Using VSEPR theory, draw the shape of ${\mathrm{PCl}}_5$ and ${\mathrm{BrF}}_5$ molecules. Write the state of hybridization of the central atoms.

Answer 1

VSEPR theory

• During bond formation, an atom's atomic orbitals are mixed to make equivalent orbitals.
• Hybridization refers to the mixing of orbitals.
• According to the VSEPR theory, the form of the molecule is determined by the arrangement of these hybrid orbitals.

Shape of ${\mathbf{PCl}}_{\mathbf{5}}$

• The atomic number of phosphorus is $15$.
• The electronic configuration of phosphorus is as follows:

$\mathrm{P}:\left[\mathrm{Ne}\right]3s^{2}3p^3$

• One electron is excited to the $3d$ orbital.
• The excited-state configuration is as follows:

$\mathrm{P}:\left[\mathrm{Ne}\right]3s^{1}3p^{3}3d^1$

• It now has five hybrid orbitals for bonding and no additional electrons.
• According to the VSEPR theory, three bonds are arranged in an equatorial configuration, with the remaining two bonds arranged axially perpendicular to the equatorial bonds.
• ${\mathrm{PCl}}_5$ has a trigonal bipyramidal shape.

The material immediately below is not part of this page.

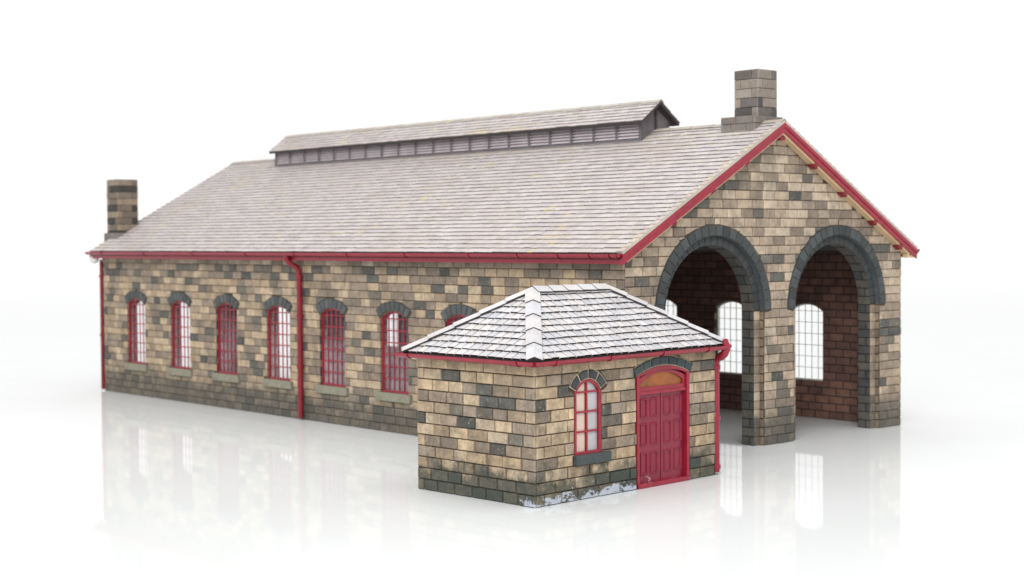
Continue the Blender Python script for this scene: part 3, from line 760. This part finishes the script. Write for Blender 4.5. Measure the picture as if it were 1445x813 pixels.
def leaf(u0, u1):
    m = MB(); d = -.12; w = u1-u0; cols = [(u0+w*.13, u0+w*.45), (u0+w*.57, u0+w*.89)]; rws = [(.52, 1.5), (1.78, 2.75), (2.98, 3.82)]
    us = [u0]+[x for c in cols for x in c]+[u1]; vs = [.18]+[x for r in rws for x in r]+[4.05]
    for i in range(len(us)-1):
        for j in range(len(vs)-1):
            if i % 2 == 1 and j % 2 == 1: panel(m, us[i], us[i+1], vs[j], vs[j+1], d)
            else: m.face([FX(u, v, d) for u, v in ((us[i], vs[j]), (us[i+1], vs[j]), (us[i+1], vs[j+1]), (us[i], vs[j+1]))])
    bar(m, FX, u0, u1, .18, 4.05, d-.04, d-.2)
    for uu in (u0, u1): m.face([FX(uu, .18, d), FX(uu, 4.05, d), FX(uu, 4.05, d-.05), FX(uu, .18, d-.05)])
    m.build('door_leaf', 'red_door', door)
leaf(c_-hw0+.17, c_-.025); leaf(c_+.025, c_+hw0-.17)
f = MB(); r = ap_-sp_; R = (hw0*hw0+r*r)/(2*r); zc = ap_-R; a = math.asin(hw0/R)
voussoirs(f, FX, c_, zc, R+.04, R+.41, -a-.02, a+.02, 7, .12, lambda: vary(.8, 1.25, lin(70, 80, 84)), g=.022, bev=.045)
pts = [(c_+(R+.01)*math.sin(t), zc+(R+.01)*math.cos(t)) for t in [-a+2*a*i/16 for i in range(17)]]+[(c_+(R+.44)*math.sin(t), zc+(R+.44)*math.cos(t)) for t in [a-2*a*i/16 for i in range(17)]]
f.face([FX(u, v, .05) for u, v in pts], lin(176, 162, 136)); f.build('lintel', 'slate_block', door)
# --- hipped roof
OH = .45; hz0, hzr = 5.9, 8.50
ra, rb = (-HA/2), (3.5, 8.2)
E0 = dict(x0=-HA-OH, x1=OH, y0=-OH, y1=HB+OH)
deck = MB()
c4 = [(E0['x0'], E0['y0']), (E0['x1'], E0['y0']), (E0['x1'], E0['y1']), (E0['x0'], E0['y1'])]
vt = [(x, y, hz0-.02) for x, y in c4]+[(ra, rb[0], hzr-.02), (ra, rb[1], hzr-.02)]+[(x, y, hz0-.16) for x, y in c4]
deck.faces(vt, [(0, 1, 4), (1, 2, 5, 4), (2, 3, 5), (3, 0, 4, 5), (0, 1, 7, 6), (1, 2, 8, 7), (2, 3, 9, 8), (3, 0, 6, 9), (6, 7, 8, 9)])
hroof = deck.build('roof', 'deck_hut', hut)
def wcol(u, s):
    return vary(.86, 1.0, random.choice((lin(214, 211, 212), lin(208, 205, 207), lin(216, 212, 211), lin(202, 200, 203))))
def plane_tiles(A, B, C, D, n, w):
    """eaves A->B, ridge D..C above it (D above A's side)"""
    A, B, C, D = map(Vector, (A, B, C, D)); u = (B-A).normalized(); nn = (B-A).cross(C-A).normalized()
    if nn.z < 0: nn = -nn
    s = nn.cross(u).normalized()
    if s.z < 0: s = -s
    H = (C-A).dot(s); uc, ud, ub = (C-A).dot(u), (D-A).dot(u), (B-A).length
    t = MB(); pt = lambda x, q, l: tuple(A+u*x+s*q+nn*l)
    tiles(t, pt, lambda q: (ud*max(0, q)/H, ub+(uc-ub)*max(0, q)/H), 0, H, n, w, .08, wcol, lin(40, 37, 37), gap=.055, jit=.025)
    t.build('slates', 'tile_hut', hroof); return nn
P0, P1, P2, P3 = [(x, y, hz0) for x, y in c4]; R0, R1 = (ra, rb[0], hzr), (ra, rb[1], hzr)
nL = plane_tiles(P0, P1, R0, R0, 11, .47)
nF = plane_tiles(P1, P2, R1, R0, 11, .47)
nR = plane_tiles(P2, P3, R1, R1, 11, .47)
nB = plane_tiles(P3, P0, R0, R1, 11, .47)
ccol = lambda: vary(.9, 1.05, lin(204, 201, 202))
def ext(a, b, k):
    a, b = Vector(a), Vector(b); return a+(a-b).normalized()*k
for a, b, n1, n2, n in ((P1, R0, nL, nF, 5), (P0, R0, nB, nL, 5), (P2, R1, nF, nR, 6), (P3, R1, nR, nB, 6)):
    t = MB(); capping(t, ext(a, b, -.02), b, n1, n2, .29, .12, n, ccol, lin(60, 56, 56), .05); t.build('hip_tiles', 'tile_hut', hroof)
t = MB(); capping(t, R0, R1, nF, nB, .34, .14, 5, ccol, lin(60, 56, 56), .03); t.build('ridge_tiles', 'tile_hut', hroof)
# --- gutters of the hut
gz = 5.86; go = OH+.08
gutter_set(hut, (go, -go-.1, gz), (go, HB+OH-.1, gz), (1, 0, 0), .2, [.1, .36, .63, .88])
gutter_set(hut, (-HA-OH-.2, -go, gz), (go+.1, -go, gz), (0, -1, 0), .2, [.09, .88])
# fat outlet and downpipe round the right front corner
m = MB(); m.tube([(.52, HB+.16, 6.14), (.53, HB+.2, 5.95), (.54, HB+.22, 5.7), (.45, HB+.22, 5.5), (.28, HB+.22, 5.36), (.08, HB+.22, 5.28), (-.05, HB+.22, 5.1), (-.05, HB+.22, 4.8)], [.12, .17, .19, .19, .19, .18, .18, .17], 14)
m.build('pipe_outlet', 'red', hut, smooth=True)
m = MB(); m.tube([(.54, HB+.35, gz-.02), (.54, HB+.56, gz-.04)], .07, 8); m.build('pipe_stub', 'red', hut, smooth=True)
downpipe(hut, [(-.05, HB+.22, gz-.9), (-.05, HB+.22, .12)], .17, [(-.05, HB+.22, 4.85), (-.05, HB+.22, 2.55), (-.05, HB+.22, .35)], 'red_chip')

# =================================================================== table, light, camera
m, nt, b, out = newmat('white_gloss_acrylic')
n1 = noise(nt, .12, 4, .6); n2 = noise(nt, .9, 6, .8, seed=3)
c = mix(nt, mrange(nt, n1, .35, .65, 0, 1), (.715, .735, .728), (.735, .75, .745))
nt.links.new(mix(nt, mrange(nt, n2, .74, .78, 0, .12), c, (.66, .66, .64)), b.inputs['Base Color'])
b.inputs['Roughness'].default_value = .035; b.inputs['Specular IOR Level'].default_value = .5; b.inputs['IOR'].default_value = 1.115
bump(nt, b, noise(nt, .02, 2, .5, seed=9), .05, .3)
M['floor'] = m
f = MB(); f.face([(-320, -320, 0), (320, -320, 0), (320, 420, 0), (-320, 420, 0)]); fl = f.build('tabletop', 'floor'); fl['kind'] = 'structure'

w = bpy.data.worlds.new('World'); scn.world = w; w.use_nodes = True
bg = w.node_tree.nodes['Background']; bg.inputs[0].default_value = (1, 1, 1, 1); bg.inputs[1].default_value = 1.06
def area(name, loc, target, size, power, col=(1, 1, 1)):
    l = bpy.data.lights.new(name, 'AREA'); l.shape = 'RECTANGLE'; l.size = size[0]*S; l.size_y = size[1]*S; l.energy = power; l.color = col
    o = bpy.data.objects.new(name, l); COL.objects.link(o); o.location = Vector(loc)*S
    o.rotation_euler = (Vector(target)-Vector(loc)).to_track_quat('-Z', 'Y').to_euler(); return o
area('softbox_front', (75, -95, 85), (-10, 0, 0), (70, 45), 5.9)
area('softbox_top', (-5, -10, 95), (-10, 5, 0), (90, 50), 1.2)

cam = bpy.data.cameras.new('Camera'); co = bpy.data.objects.new('Camera', cam); COL.objects.link(co); scn.camera = co
YAW, PIT, ROL = math.radians(137.917), -.0324, -.0067
fw = Vector((math.cos(PIT)*math.cos(YAW), math.cos(PIT)*math.sin(YAW), math.sin(PIT)))
rt = Vector((math.sin(YAW), -math.cos(YAW), 0)); up = rt.cross(fw)
r2 = rt*math.cos(ROL)+up*math.sin(ROL); u2 = up*math.cos(ROL)-rt*math.sin(ROL)
mw = Matrix((r2, u2, -fw)).transposed().to_4x4(); mw.translation = Vector((49.4623, -51.8082, 10.7185))*S
co.matrix_world = mw
cam.sensor_width = 36; cam.lens = 2160.1/1445*36
cam.clip_start = .01; cam.clip_end = 50
cam.dof.use_dof = True; cam.dof.focus_distance = 64*S; cam.dof.aperture_fstop = 30
scn.render.engine = 'CYCLES'
scn.render.resolution_x, scn.render.resolution_y = 1024, 576
scn.view_settings.view_transform = 'Standard'; scn.view_settings.look = 'None'; scn.view_settings.exposure = 0; scn.view_settings.gamma = 1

Shape of ${\mathbf{BrF}}_{\mathbf{5}}$

• Bromine belongs to group $17$.
• The electronic configuration of bromine is as follows:

$\mathrm{Br}:\left[\mathrm{Ar}\right]4s^{2}3d^{10}4p^5$

• Around the central bromine atom are six electron pairs, five of which are bond pairs and one of which is a lone pair.
• According to VSEPR theory, the ${\mathrm{BrF}}_5$ molecule is octahedral in geometry but square pyramidal in shape.

Hybridization

• In ${\mathrm{PCl}}_5$, the central atom phosphorus is ${\mathrm{sp}}^3\mathrm{d}$ hybridized.
• In ${\mathrm{BrF}}_5$, the central atom bromine is ${\mathrm{sp}}^3{\mathrm{d}}^2$ hybridized.